KIM:  And today’s president?
GT:  He is one of the worst ever.  He started out with a surplus and plunged us into historic debt.  Conservatism means respecting this environment and preserving it.  Theodore Roosevelt created the National Park System.  Conservatism also means to respect the ideal of democracy, and this presidency is the most secret, most opaque president ever…he is not a Republican.  Although I am Democrat, I have learned a great deal from the Republicans, and it is the tension between the two parties that makes us better Democratic and Republicans, and more responsible Republicans, and that is what makes the system work.  But a partisan Supreme Court appointed George Bush, and what really angers me was that in 2004 election, the American people voted him in.  I could not watch the news for a week after I was so disappointed in the American voting public.
George Takei and Brad AltmanKIM:  And that is part of why you came out of the closet to talk about these things.  Was it also because of your father’s influence that you waited so long to come out of the closet?
GT:  You are probably making reference to 2005.  I am gay, but my partner Brad Altman and I have been together for 20 years [Takei introduces Brad Altman, who stands up to a warm round of applause].  We have been out for many years, and it is only that I have not spoken to the press about it.
KIM:  And you just decided to issue a press release one day saying, “I’m gay?”
We are engaged in society and financially contribute to many non-profits, and our names are carved together on building walls, some even in granite.  So we’ve been out for a long time.  I mean, when you have your name together in the public eye…that is out.  I just never spoke to the press about it.  The reason I talked to the press in 2005 was because of a historic event that happened in California,
Both houses of our legislature, the assembly and senate, passed the “same sex marriage” bill.  It was historic.  There is a same sex marriage bill in Massachusetts but that came through the judicial route, through the courts, but this was the first time that the legislature, both houses, passed the same sex marriage.  The only thing required to make it become a law of our state was a signature from our governor…and you know who he is.  A former movies star.  And when he ran for office, he made all these political statements, “I am from Hollywood, I have worked with gays and lesbians, I am comfortable with them.”

On the TONIGHT SHOW with Jay Leno, while he was campaigning, Leno gave him a hypothetical asking, “If our legislature passed the same sex marriage bill would you sign?”  Our governor said, “Yes I would.  Some of my best friends are gays and lesbians.”  I thought surely that after it was passed and he campaigned the way he had that he would sign it.  But no, he vetoed it; he was playing into the narrowest and most reactionary segment of the Republican Party.  I felt I needed to speak out, and for me to speak out on this issue, my voice needed to be authentic and so I spoke to the press.  So the press is the one who has decided that we came out in 2005.

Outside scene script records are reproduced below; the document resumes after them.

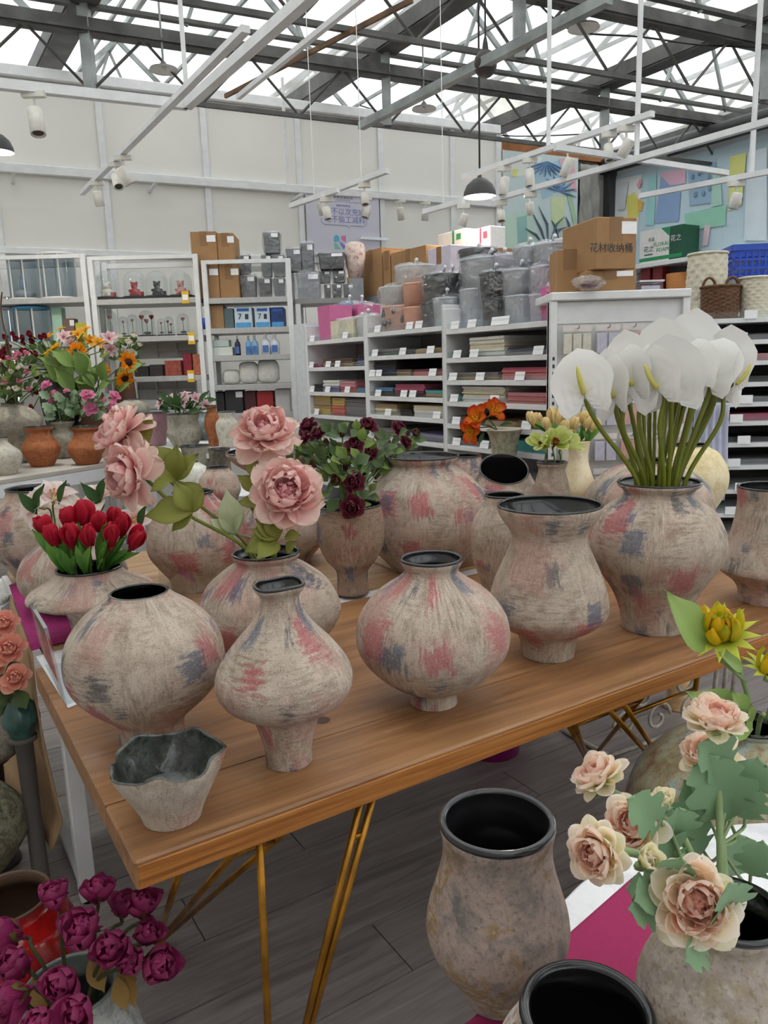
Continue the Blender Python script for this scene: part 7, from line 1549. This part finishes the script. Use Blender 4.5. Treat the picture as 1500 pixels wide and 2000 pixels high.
def spot(px, py, ln, hw, z, aim, label, adapter=True):
    """track spotlight hung under the nearest track: adapter, swivel and cylinder"""
    best = None
    for P in TRK:
        for a, b in zip(P[:-1], P[1:]):
            for k in range(201):
                q = a.lerp(b, k/200)
                if q.y < .5: continue
                x, y = proj(q); e = abs(x-px)*2+abs(y-(py-ln*.75-8))
                if best is None or e < best[0]: best = (e, q)
    tp = best[1]+Vector((0, 0, -.017)); d = depth(tp); L = ln*d/F; r = hw*d/F; a = Vector(aim).normalized()
    T = thing('track_spotlight', label, 'spotlight', tp, 0, 'white track spotlights')
    c = Vector((0, 0, -(L*.62+r*.8+.03)))
    q = axis_rot(-a)
    b = MB().lathe([(0, -L*.42), (r*.72, -L*.42), (r*.8, -L*.44), (r*.92, -L*.5), (r, -L*.49), (r, L*.42), (r*.85, L*.5), (0, L*.5)], 18).build('housing', CREAMW, T, True); place(b, T, c, q)
    l = MB().lathe([(0, -L*.435), (r*.72, -L*.435)], 18).build('lens', LENS, T, True); place(l, T, c, q)
    MB().tube([c-a*L*.1, Vector((0, 0, -.02))], .006, 6).build('swivel', CREAMW, T)
    box('adapter', -r*1.5, r*1.5, -.018, .018, -.03, 0, CREAMW, T)
    return T
sl_ = [(65, 236, 52, 15, 2.72, (.15, -.25, -1), 'large cream track spotlight hanging at the upper left'), (226, 352, 30, 10, 2.72, (.3, -.5, -.9), 'white track spotlight in a pair near the wall, left'), (240, 344, 34, 11, 2.75, (.5, .2, -.9), 'white track spotlight in a pair near the wall, right'), (189, 388, 28, 9, 2.68, (.1, .2, -1), 'white track spotlight at the lower end of the left track'),
        (627, 400, 24, 8, 2.4, (.2, .3, -1), 'white track spotlight before the poster, left of a pair'), (637, 406, 24, 8, 2.38, (.2, -.2, -1), 'white track spotlight before the poster, right of a pair'), (711, 376, 24, 8, 2.45, (.05, -.3, -1), 'white track spotlight at the right of the poster, upper'), (714, 404, 24, 8, 2.4, (-.3, -.2, -1), 'white track spotlight at the right of the poster, lower'),
        (783, 408, 24, 7, 2.42, (.1, .3, -1), 'white track spotlight right of the poster under the wall track'), (831, 408, 22, 7, 2.4, (-.1, .3, -1), 'white track spotlight on the short bracket, left'), (905, 414, 24, 8, 2.38, (-.3, .2, -1), 'white track spotlight on the short bracket, right'),
        (985, 352, 34, 9, 2.55, (-.15, -.1, -1), 'white track spotlight right of the pendant lamp'), (1035, 336, 34, 9, 2.58, (.0, -.2, -1), 'white track spotlight in front of the painted fronds'), (1108, 318, 36, 10, 2.6, (-.35, .2, -.9), 'white track spotlight before the pink painted leaf'), (1191, 288, 34, 9, 2.62, (.05, -.3, -1), 'white track spotlight in the right pair, left'), (1224, 276, 34, 11, 2.64, (-.45, .3, -.9), 'white track spotlight in the right pair, right'),
        (1035, 392, 24, 8, 2.35, (.2, .2, -1), 'white track spotlight below the long right track'), (979, 404, 22, 8, 2.35, (.0, -.3, -1), 'white track spotlight just right of the pendant shade'), (1439, 376, 30, 10, 2.35, (-.2, .2, -1), 'white track spotlight in front of the yellow mural patch')]
for s in sl_: spot(*s)
DKSH = plain('#3d3b3a', .45, .2, 'dark_shade'); BULB = plain('#fff4e2', .5, 0, 'lit_diffuser', 0, 5, 0, 5.0)
def pendant(px, py, hw, h, D, label, lit=True, top=4.2, mat=DKSH):
    c = ond(px, py, D); d = depth(c); r = hw*d/F; H = h*d/F; T = thing('pendant_lamp', label, 'lamp', c, 0, 'pendant lamps')
    MB().lathe([(r, 0), (r*.97, H*.25), (r*.8, H*.6), (r*.45, H*.88), (r*.14, H), (r*.12, H*1.15), (.006, H*1.3)], 28).build('shade', mat, T, True); MB().lathe([(r*.985, .002), (r*.93, H*.25), (r*.76, H*.58), (r*.4, H*.84), (0, H*.9)], 28).build('white_lining', plain('#eeeae2', .5, 0, 'white_enamel'), T, True)
    MB().lathe([(0, .004), (r*.93, .004), (r*.9, H*.12), (0, H*.12)], 28).build('diffuser', BULB if lit else WHT, T, True); MB().tube([(0, 0, H*1.25), (0, 0, top-c.z)], .008, 6).build('cable', BLACKM, T)
    if lit:
        li = bpy.data.lights.new('pendant_light', 'AREA'); li.shape = 'DISK'; li.size = r*1.7; li.energy = 8; li.color = (1, .93, .82); lo = bpy.data.objects.new('pendant_light', li); COL.objects.link(lo); lo.parent = T; lo.location = (0, 0, -.006)
    return T
pendant(937, 385, 32, 36, 6.2, 'dark dome pendant lamp, lit, hanging right of the wall'); pendant(-4, 298, 30, 36, 5.2, 'lit dome pendant lamp cut by the left edge')
T = thing('speaker_ball', 'round dark ball fixture hanging above the dome pendant', 'lamp', ond(948, 125, 5.6)); r = 21*5.6/F
MB().ball((0, 0, 0), r, 18, 12, (1, 1, 1.12)).build('ball', plain('#34302d', .5, 0, 'dark_ball'), T, True); MB().lathe([(r*.3, r*.98), (r*.22, r*1.6), (.008, r*2.1)], 12).build('neck', BLACKM, T, True); MB().tube([(0, 0, r*2), (0, 0, 4.6-T.location.z)], .007, 6).build('cable', BLACKM, T)
for px, py, hw, D, lab in ((320, 138, 28, 6.6, 'flat grey disc lamp hanging under the roof at the left'), (828, 214, 24, 7.6, 'flat grey disc lamp above the middle of the white wall'), (1140, 56, 31, 6.4, 'flat grey disc lamp at the upper right')):
    c = ond(px, py, D); r = hw*depth(c)/F; T = thing('disc_lamp', lab, 'lamp', c, 0, 'flat disc lamps under the roof'); MB().lathe([(r, 0), (r*.95, r*.12), (r*.3, r*.3), (r*.16, r*.55), (.01, r*.6)], 24).build('shade', plain('#6d6a66', .5, .2, 'grey_shade'), T, True); MB().lathe([(r*.99, .002), (r*.3, r*.25), (0, r*.28)], 24).build('lining', WHT, T, True); MB().ball((0, 0, r*.1), r*.15, 10, 6).build('bulb', WHT, T, True); MB().tube([(0, 0, r*.55), (0, 0, 4.5-c.z)], .009, 6).build('rod', STEEL, T)
# sagging cables under the roof
for i, (pts, lab) in enumerate((([(1050, 5), (1120, 60), (1250, 72), (1370, 88), (1480, 92)], 'black cable sagging under the upper right roof beam'), ([(700, 205), (820, 240), (980, 265), (1150, 262)], 'black cable along the wall top'), ([(0, 138), (170, 150), (330, 172)], 'black cable at the upper left along the wall top'))):
    P = [onz(x, y, 4.0 if i == 0 else 4.16) for x, y in pts]; T = thing('cable', lab, 'cable', P[0]); MB().tube(smoothpts([p-P[0] for p in P], 6), .008, 5).build('cord', BLACKM, T)
# ------------------------------------------------------------------ smaller things near the front
# clear acrylic sign holder at the table corner
T = thing('sign_holder', 'clear acrylic sign holder with a leaning price card at the table corner', 'sign', onz(128, 1378, .753)); A = onz(128, 1378, .753)
def rel(x, y, z): return onz(x, y, z)-A
b1, b2, b3, b4 = rel(128, 1378, .7535), rel(205, 1352, .7535), rel(165, 1290, .7535), rel(88, 1300, .7535)
def plate(name, q, th, mat):
    n = (q[1]-q[0]).cross(q[3]-q[0]).normalized()*th
    return finish(name, mesh(name, q+[p+n for p in q], [(0, 3, 2, 1), (4, 5, 6, 7), (0, 1, 5, 4), (1, 2, 6, 5), (2, 3, 7, 6), (3, 0, 4, 7)]), mat, T, False)
plate('base_plate', [b1, b2, b3, b4], .003, CLEAR); up = Vector((-.03, .02, .16)); plate('back_plate', [b1, b4, b4+up, b1+up], .003, CLEAR)
plate('price_card', [b1.lerp(b4, .15)+up*.25, b1.lerp(b4, .85)+up*.25, b1.lerp(b4, .85)+up*.95, b1.lerp(b4, .15)+up*.95], .0015, plain('#d98a86', .6, 0, 'coral_price_card', .3, 30)); plate('clip', [b1.lerp(b4, .2)+up*.85, b1.lerp(b4, .8)+up*.85, b1.lerp(b4, .8)+up*1.02, b1.lerp(b4, .2)+up*1.02], .008, plain('#8b8d92', .4, .3))
T = thing('acrylic_sign', 'clear acrylic sheet leaning between the disc vase and the hatched vase', 'sign', onz(325, 1185, .75)); A = T.location.copy()
plate('panel', [onz(312, 1140, .755)-A, onz(385, 1195, .755)-A, onz(385, 1195, .755)-A+Vector((0, .02, .10)), onz(312, 1140, .755)-A+Vector((0, .02, .12))], .003, CLEAR)
# magenta bucket under the table
c = onz(968, 1492, 0); T = thing('bucket', 'magenta plastic pail on the floor under the pine table', 'bucket', c+Vector((.0, .12, 0))); MB().lathe([(0, 0), (.11, 0), (.13, .24), (.12, .24), (.10, .012), (0, .012)], 28).build('body', plain('#8f1d6a', .35, 0, 'magenta_plastic'), T, True); MB().lathe([(.127, .225), (.136, .23), (.136, .242), (.125, .243)], 28).build('rim', plain('#8f1d6a', .35, 0, 'magenta_plastic'), T, True)
# white scrollwork stand under the right end
c = onz(1290, 1445, 0); T = thing('scroll_stand', 'distressed white wrought-iron scroll stand behind the floor vase', 'stand', c, .5); IRON = plain('#b9b2a4', .7, 0, 'distressed_white_iron', .25, 30)
def scroll(cx, cz, r, turns, s, y=0): return [Vector((cx+s*r*(1-.8*t/24)*math.cos(turns*6.283*t/24), y, cz+r*(1-.8*t/24)*math.sin(turns*6.283*t/24))) for t in range(25)]
for cx, cz, r, tn, s in ((-.10, .22, .08, 1.3, 1), (.12, .22, .08, 1.3, -1), (-.02, .10, .07, 1.2, 1), (.16, .09, .06, 1.3, 1), (-.2, .12, .06, 1.2, -1)): MB().tube(scroll(cx, cz, r, tn, s), .007, 6).build('scroll', IRON, T, True)
for x in (.30, .36, .42): MB().tube([(x, .0, 0), (x+.02, 0, .25), (x-.01, 0, .62)], .010, 6).build('post', IRON, T, True)
MB().tube([(-.28, 0, .01), (.45, 0, .01)], .009, 6).build('foot_bar', IRON, T, True); MB().tube([(-.28, 0, .01), (-.28, .25, .01)], .009, 6).build('foot_bar', IRON, T, True); MB().tube([(.45, 0, .01), (.45, .25, .01)], .009, 6).build('foot_bar', IRON, T, True)
# white cord bundle at the far left
T = thing('rope_mat', 'white ribbed woven mat at the left picture edge beside the felt', 'mat', onz(5, 1160, .70)); 
for k in range(12): MB().tube(smoothpts([(-.25, k*.022-.1, .0), (-.1, k*.022-.095, .012), (.05, k*.022-.105, .0)], 5), .011, 6).build('cord', WHT, T, True)
st_ = thing('side_stand', 'white shelf plate under the ribbed mat at the left edge', 'stand', onz(5, 1160, .70)); st_.location.z = 0; box('top', -.6, .06, -.14, .2, .665, .6885, WHITEM, st_); box('column', -.6, -.5, -.05, .05, 0, .665, WHITEM, st_)
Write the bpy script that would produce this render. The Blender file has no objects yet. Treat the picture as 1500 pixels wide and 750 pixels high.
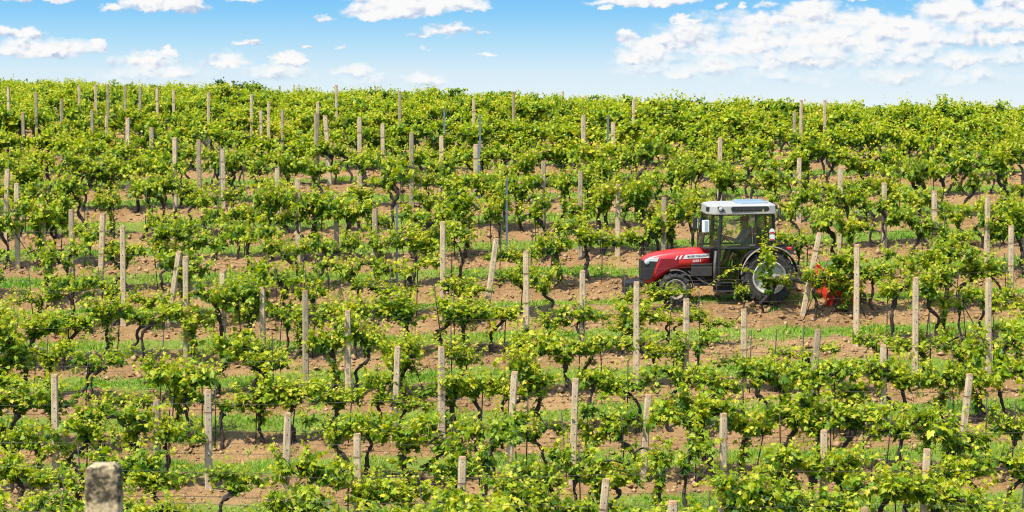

NEXT SUNDAY: In the final part of this intriguing interview, Takei talks about his licentious roasting of William Shatner on the Comedy Network, how he became a semi-regular on the Howard Stern show (a man he initially despised), his involvement on the hit show HEROES and the somewhat shameful way he got on the show, which reflects that even today and with his pedigree as an actor, Asian American actors are still treated unfairly in Hollywood.
[*AUTHOR NOTE: Regarding America’s forgetfullness of the Japanese internment camps, it is worth noting that our country is not the only one blind to its historical misdeeds. Many people in Japan do not know that their army slaughtered 300,000 Chinese men, women and children, and raped 20,000 Chinese women and girls during the Rape of Nanking; Japan’s current ruling party recently claimed that these events never occurred.]